## INSTRUCTIONS TO FOLLOW
List all the lines in these records that hold "part".

━━ EXERCISE MATERIALS

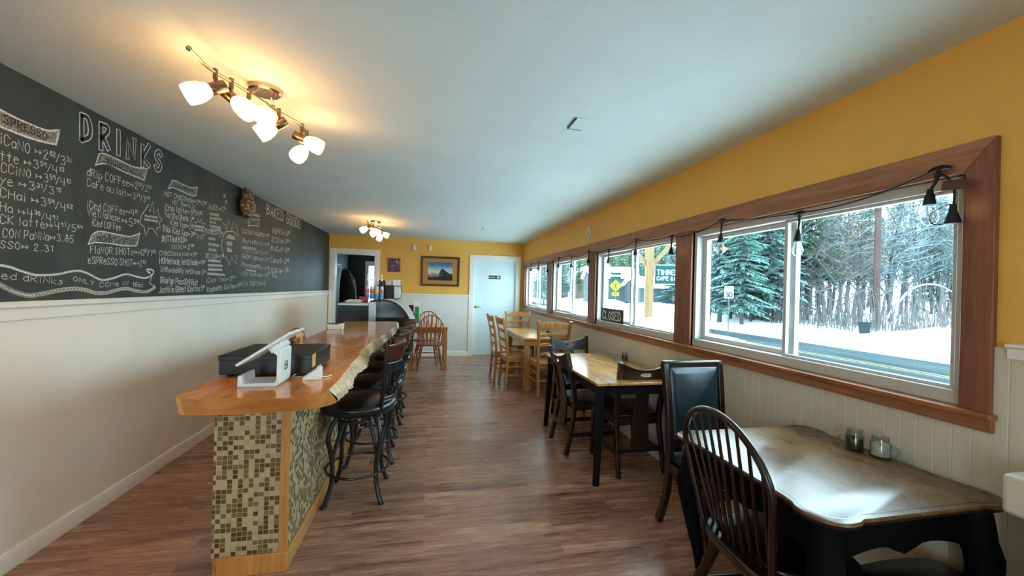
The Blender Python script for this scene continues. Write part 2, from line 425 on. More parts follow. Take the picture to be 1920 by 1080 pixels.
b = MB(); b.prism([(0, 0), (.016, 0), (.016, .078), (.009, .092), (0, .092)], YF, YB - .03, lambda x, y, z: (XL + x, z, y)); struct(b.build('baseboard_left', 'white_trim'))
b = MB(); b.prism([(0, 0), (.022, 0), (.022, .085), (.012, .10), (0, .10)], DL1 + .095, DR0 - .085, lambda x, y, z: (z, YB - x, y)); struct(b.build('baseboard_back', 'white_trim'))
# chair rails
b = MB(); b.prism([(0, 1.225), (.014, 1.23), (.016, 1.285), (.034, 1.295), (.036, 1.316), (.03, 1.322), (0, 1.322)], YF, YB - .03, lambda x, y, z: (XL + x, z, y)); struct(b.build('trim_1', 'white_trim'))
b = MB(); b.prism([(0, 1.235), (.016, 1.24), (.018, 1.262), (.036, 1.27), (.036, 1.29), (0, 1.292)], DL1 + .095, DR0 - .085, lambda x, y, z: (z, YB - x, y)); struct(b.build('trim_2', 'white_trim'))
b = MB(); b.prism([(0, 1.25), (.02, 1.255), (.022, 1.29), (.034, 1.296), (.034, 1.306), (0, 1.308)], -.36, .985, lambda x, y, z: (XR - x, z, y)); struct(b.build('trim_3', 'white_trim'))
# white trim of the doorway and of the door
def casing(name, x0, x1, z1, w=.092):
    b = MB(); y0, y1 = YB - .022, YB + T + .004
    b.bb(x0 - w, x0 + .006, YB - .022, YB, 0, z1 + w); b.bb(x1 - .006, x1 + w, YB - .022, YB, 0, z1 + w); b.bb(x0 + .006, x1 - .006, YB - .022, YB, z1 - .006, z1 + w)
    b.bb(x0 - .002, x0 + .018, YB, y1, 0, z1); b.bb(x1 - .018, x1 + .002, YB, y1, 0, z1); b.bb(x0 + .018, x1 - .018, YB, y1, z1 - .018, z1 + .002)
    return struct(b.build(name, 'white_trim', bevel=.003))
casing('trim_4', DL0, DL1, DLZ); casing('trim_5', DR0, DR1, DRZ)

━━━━
━━ EXERCISE MATERIALS

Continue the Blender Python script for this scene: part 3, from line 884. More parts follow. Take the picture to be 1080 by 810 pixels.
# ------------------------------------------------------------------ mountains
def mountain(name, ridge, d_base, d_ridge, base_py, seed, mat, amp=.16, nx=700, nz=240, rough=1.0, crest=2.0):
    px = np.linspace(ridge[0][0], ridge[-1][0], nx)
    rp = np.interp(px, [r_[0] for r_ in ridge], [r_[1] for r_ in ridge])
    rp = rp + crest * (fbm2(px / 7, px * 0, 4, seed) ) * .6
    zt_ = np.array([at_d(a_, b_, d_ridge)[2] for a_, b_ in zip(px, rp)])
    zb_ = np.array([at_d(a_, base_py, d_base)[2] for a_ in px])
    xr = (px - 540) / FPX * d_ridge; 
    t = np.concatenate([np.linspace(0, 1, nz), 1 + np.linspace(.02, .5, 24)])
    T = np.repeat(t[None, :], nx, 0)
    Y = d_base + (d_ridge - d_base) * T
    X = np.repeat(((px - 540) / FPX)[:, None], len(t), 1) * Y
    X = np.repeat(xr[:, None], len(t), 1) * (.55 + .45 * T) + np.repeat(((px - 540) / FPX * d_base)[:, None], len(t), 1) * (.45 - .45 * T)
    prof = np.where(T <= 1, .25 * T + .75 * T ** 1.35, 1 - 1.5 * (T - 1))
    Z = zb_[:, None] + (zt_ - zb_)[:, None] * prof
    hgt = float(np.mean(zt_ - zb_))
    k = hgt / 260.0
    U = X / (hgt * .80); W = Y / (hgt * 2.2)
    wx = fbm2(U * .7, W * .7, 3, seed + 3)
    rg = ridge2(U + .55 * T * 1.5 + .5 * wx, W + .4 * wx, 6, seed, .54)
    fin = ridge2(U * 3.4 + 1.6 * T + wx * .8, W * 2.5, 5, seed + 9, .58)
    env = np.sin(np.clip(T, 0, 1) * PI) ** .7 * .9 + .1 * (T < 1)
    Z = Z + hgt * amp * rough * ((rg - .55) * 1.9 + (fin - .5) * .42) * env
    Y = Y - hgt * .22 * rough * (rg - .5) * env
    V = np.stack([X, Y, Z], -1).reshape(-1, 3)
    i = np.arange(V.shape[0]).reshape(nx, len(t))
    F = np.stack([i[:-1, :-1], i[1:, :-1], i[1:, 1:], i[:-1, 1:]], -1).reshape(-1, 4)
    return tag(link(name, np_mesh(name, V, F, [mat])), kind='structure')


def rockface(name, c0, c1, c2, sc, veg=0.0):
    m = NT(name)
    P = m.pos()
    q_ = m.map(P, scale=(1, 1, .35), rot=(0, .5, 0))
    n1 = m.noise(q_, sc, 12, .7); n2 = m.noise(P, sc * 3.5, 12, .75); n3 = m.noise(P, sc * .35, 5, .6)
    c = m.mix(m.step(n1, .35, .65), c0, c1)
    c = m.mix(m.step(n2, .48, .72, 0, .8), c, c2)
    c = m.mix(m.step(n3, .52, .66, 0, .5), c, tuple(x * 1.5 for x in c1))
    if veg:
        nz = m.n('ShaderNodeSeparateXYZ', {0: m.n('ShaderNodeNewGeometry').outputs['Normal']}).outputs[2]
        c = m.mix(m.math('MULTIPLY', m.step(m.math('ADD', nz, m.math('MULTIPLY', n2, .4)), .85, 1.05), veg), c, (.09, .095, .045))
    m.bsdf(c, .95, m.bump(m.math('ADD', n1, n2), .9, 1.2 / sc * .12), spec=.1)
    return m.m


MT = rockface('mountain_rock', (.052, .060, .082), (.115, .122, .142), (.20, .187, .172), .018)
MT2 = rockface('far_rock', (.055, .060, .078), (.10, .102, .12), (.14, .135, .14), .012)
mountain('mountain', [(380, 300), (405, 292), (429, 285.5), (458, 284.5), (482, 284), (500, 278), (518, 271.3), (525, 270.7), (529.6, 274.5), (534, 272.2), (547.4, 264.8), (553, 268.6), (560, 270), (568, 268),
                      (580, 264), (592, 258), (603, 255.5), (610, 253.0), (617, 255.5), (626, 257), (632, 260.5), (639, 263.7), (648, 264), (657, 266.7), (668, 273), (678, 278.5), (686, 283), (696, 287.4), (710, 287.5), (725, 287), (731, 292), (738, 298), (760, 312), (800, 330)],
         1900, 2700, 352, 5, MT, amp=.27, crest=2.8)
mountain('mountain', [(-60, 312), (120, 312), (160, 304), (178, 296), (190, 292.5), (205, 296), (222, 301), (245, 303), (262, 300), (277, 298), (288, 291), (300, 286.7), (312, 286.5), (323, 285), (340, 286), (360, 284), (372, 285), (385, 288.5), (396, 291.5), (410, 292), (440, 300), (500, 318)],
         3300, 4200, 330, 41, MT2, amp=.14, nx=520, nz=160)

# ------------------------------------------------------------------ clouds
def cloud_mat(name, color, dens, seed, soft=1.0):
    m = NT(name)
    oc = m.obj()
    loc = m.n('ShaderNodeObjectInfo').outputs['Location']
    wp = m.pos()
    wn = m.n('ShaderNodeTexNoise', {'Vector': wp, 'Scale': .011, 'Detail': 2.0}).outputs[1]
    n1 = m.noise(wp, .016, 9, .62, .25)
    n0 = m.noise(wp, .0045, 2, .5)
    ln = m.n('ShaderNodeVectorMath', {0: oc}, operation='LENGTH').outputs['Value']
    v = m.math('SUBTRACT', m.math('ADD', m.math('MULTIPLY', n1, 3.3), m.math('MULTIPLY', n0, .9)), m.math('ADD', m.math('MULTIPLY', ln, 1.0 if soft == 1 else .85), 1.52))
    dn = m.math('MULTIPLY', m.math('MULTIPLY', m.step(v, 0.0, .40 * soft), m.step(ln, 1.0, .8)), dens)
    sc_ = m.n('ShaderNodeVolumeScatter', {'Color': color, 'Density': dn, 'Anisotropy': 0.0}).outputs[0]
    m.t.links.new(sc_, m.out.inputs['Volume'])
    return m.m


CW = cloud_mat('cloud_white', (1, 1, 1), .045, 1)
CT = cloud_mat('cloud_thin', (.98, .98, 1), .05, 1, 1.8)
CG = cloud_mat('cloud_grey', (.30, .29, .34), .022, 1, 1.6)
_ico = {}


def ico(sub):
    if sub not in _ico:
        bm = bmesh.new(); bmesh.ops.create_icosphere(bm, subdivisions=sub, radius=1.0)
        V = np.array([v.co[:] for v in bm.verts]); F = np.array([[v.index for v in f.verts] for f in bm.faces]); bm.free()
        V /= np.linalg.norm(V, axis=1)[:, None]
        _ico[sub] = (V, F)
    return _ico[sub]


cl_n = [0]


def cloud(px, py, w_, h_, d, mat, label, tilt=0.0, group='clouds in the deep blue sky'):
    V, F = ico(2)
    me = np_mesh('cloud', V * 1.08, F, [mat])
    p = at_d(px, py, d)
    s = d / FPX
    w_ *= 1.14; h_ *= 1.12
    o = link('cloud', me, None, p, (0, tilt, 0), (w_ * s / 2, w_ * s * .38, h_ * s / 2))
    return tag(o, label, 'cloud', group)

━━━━

## FINISHED EXERCISE
The Blender Python script for this scene continues. Write part 2, from line 425 on. More parts follow. Take the picture to be 1920 by 1080 pixels.
Continue the Blender Python script for this scene: part 3, from line 884. More parts follow. Take the picture to be 1080 by 810 pixels.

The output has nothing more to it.